▶ [Source excerpt]:
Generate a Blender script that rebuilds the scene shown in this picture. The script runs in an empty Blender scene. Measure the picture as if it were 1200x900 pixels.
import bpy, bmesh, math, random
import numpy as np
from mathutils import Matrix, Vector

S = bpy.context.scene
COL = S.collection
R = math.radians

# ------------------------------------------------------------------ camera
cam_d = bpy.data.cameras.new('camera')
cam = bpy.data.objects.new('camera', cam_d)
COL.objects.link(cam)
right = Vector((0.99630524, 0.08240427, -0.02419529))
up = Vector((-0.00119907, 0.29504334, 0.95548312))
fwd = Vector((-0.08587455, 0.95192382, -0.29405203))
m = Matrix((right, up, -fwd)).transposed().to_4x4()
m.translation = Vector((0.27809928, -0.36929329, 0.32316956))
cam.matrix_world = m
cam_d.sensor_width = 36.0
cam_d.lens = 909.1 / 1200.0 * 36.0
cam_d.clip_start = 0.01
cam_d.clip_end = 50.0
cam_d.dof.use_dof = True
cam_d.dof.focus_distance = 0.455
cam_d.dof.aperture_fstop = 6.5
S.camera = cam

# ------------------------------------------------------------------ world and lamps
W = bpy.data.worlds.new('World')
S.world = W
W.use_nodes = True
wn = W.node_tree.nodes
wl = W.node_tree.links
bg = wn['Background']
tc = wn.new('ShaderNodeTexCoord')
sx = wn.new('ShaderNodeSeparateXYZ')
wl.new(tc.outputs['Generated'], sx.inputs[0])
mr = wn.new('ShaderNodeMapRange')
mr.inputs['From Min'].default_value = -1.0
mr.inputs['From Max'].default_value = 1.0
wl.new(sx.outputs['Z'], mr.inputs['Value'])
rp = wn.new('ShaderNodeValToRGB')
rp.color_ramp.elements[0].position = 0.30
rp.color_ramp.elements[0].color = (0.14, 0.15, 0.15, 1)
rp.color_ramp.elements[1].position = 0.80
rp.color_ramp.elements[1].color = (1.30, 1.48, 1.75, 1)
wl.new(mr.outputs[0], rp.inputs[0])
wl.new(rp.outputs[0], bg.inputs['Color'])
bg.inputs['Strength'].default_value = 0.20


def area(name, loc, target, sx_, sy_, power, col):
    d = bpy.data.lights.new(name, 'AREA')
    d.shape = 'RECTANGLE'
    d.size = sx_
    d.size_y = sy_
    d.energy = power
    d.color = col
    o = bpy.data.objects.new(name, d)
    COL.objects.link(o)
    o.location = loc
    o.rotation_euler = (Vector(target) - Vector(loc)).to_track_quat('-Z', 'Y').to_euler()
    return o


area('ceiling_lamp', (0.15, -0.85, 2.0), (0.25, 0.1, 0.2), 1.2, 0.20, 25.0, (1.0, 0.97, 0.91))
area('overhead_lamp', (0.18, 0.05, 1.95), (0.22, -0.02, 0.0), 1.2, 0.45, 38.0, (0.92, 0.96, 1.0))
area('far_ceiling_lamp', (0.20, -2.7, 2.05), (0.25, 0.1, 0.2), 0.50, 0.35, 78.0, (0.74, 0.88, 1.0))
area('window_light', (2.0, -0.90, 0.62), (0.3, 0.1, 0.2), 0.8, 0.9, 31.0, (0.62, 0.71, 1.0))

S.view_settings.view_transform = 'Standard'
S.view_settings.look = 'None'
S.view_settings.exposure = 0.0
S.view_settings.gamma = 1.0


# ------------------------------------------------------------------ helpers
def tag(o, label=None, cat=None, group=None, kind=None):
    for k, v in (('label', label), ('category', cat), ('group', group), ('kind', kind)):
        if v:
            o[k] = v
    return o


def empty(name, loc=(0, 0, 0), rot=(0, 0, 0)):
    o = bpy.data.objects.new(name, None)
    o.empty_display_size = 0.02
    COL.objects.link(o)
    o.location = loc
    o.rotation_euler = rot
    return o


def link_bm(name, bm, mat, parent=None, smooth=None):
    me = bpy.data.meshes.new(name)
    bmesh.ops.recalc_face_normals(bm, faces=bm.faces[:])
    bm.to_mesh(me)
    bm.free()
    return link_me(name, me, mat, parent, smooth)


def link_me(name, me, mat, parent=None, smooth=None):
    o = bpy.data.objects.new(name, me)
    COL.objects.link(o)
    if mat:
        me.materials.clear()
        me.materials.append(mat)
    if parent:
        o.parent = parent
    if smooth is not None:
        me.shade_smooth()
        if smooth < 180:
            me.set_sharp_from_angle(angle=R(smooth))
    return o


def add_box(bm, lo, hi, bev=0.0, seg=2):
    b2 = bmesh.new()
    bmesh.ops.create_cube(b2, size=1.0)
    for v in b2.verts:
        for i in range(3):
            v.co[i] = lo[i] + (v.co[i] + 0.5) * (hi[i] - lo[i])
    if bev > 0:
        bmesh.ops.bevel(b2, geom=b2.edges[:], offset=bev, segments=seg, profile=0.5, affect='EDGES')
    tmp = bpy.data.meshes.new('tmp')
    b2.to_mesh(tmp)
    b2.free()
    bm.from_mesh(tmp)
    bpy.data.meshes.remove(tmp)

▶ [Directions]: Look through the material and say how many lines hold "scene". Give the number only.

▶ [Answer to this exercise]: 2